В 1911 году разгорелся тот жестокий спор между мной и варшавскими газетами, которого до сих пор не простили мне в кругах «эндеции», и я тоже не простил им, однако, новая Польша — это теперь государство Пилсудского, а не «эндеции», и я надеюсь и молю Бога, чтобы не попали снова бразды правления над этим панским народом в такие руки, которые тогда, в дни Дмовского изменили традиции панства, и довольно… больше я ничего не скажу.
Но главное в моей сионистской деятельности в эти годы заключалось в пропаганде древнееврейского языка в качестве языка преподавания в школах диаспоры. Молодой читатель не поверит, если я скажу, что бороться за эту идею я должен был не с ассимиляторами, Боже упаси, а с такими же сионистами, как я сам, но это чистая правда; чепухой, болтовней, «фельетоном» обзывали они это мое требование. В пятидесяти городах и местечках я произносил одну и ту же речь о «Языке еврейской культуры», наизусть затвердил ее, каждое слово, и хотя я не ценитель повторения, но эта речь единственная, которой я буду гордиться до конца своих дней. И в каждом городе слушали ее сионисты и аплодировали, но после окончания ее подходили ко мне и говорили тоном, каким серьезный человек говорит с расшалившимся ребенком: химера…
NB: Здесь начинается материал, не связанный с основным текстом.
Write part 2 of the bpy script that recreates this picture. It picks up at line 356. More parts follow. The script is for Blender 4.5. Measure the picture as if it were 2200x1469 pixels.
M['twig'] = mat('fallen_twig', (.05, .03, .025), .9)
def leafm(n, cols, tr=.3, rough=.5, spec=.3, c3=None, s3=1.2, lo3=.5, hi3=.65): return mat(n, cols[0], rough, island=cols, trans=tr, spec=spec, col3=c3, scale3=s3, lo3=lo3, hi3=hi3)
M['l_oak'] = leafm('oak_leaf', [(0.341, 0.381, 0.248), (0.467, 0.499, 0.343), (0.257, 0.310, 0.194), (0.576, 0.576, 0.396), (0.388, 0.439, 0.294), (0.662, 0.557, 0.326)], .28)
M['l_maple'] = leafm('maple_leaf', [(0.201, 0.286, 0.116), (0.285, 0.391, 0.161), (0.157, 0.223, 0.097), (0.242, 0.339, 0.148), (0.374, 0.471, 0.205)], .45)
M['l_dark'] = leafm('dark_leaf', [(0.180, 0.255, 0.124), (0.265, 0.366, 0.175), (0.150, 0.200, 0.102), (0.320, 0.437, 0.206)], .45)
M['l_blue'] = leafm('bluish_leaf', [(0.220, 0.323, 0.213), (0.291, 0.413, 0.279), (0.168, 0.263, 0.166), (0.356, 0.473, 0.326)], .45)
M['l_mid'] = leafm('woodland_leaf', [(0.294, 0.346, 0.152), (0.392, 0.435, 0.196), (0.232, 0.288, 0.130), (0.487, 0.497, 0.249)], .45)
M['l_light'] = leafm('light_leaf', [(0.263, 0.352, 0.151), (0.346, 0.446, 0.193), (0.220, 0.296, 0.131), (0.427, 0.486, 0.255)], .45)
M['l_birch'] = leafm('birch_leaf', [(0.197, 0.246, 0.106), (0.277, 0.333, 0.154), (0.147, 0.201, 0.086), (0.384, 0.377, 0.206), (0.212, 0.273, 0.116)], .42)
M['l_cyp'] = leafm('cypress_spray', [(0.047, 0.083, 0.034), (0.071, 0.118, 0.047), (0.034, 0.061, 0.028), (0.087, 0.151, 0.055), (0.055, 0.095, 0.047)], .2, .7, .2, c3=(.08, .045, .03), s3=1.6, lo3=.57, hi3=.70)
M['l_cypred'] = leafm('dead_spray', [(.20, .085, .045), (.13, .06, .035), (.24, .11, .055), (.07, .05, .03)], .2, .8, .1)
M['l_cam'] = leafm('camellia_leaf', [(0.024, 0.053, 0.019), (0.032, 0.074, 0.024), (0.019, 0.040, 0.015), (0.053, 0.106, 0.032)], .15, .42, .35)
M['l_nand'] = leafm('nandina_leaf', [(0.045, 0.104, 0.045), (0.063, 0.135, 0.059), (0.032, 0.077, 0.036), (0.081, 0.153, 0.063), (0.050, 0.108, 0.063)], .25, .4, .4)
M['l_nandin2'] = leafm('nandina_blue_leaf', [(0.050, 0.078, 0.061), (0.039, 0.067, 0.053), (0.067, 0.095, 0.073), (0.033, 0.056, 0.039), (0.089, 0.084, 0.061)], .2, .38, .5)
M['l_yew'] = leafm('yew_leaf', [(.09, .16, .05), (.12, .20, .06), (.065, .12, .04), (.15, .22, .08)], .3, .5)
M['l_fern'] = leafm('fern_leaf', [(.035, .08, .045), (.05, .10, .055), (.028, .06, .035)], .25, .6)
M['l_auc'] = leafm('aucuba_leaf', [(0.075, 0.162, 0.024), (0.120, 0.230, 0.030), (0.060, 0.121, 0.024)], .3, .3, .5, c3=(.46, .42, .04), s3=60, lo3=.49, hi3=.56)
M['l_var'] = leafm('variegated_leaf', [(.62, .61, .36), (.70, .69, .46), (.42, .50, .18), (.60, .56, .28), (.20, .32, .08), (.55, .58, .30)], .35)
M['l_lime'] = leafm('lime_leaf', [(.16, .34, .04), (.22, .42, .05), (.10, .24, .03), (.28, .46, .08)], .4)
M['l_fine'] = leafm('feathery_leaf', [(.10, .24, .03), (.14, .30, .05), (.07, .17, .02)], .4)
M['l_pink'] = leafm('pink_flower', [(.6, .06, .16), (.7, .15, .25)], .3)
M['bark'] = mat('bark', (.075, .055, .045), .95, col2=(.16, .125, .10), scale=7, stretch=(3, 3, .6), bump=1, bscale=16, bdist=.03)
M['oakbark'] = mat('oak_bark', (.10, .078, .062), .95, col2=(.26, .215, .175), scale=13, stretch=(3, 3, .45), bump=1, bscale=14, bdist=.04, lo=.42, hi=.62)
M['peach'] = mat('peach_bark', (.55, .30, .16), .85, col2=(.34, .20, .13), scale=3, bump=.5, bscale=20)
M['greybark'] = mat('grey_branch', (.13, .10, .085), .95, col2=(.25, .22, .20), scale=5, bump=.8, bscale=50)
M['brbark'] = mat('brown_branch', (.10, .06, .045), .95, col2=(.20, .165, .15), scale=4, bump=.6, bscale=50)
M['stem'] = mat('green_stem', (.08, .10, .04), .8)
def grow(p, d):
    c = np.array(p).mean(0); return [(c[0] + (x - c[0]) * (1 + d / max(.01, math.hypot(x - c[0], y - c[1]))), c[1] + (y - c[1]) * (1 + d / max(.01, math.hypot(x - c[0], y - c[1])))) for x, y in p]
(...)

В 1911 году собрался десятый сионистский конгресс: я отказался быть делегатом и не поехал в Базель, в первый раз с тех пор как я примкнул к движению. Подробностей своих аргументов я уже не помню, помню только главное, «общее» имя ему — чувство «чуждости». Уже давно, уже несколько лет как слабели и расшатывались мои связи с «халастрой» «Рассвета» и с центральным комитетом сионистов России: я сердился на них за то, что нет у них «линии», что они не умеют или не хотят «вести» движение и что сами эти слова — «линия», «вести» — они обращали в шутку, в дружескую шутку, правда. Но дружба — не отступные за ликвидацию, а что касается сионистов Запада, то с ними вообще не было у меня никакой связи и контакта. Я не поехал, вопреки мольбам со всех сторон, и характерно для того сердечного отношения, которое тогда еще объединяло всех нас, что конференция сионистов России послала мне телеграмму, в которой говорилось: «Твой дух с нами». Жаль, что по прошествии двух лет я поехал на Венский конгресс, последний предвоенный конгресс: если бы не это, возможно из Вены мне тоже послали бы дружественную телеграмму, а не оборвали бы последние нити, которые еще связывали меня с этим наивным сионизмом.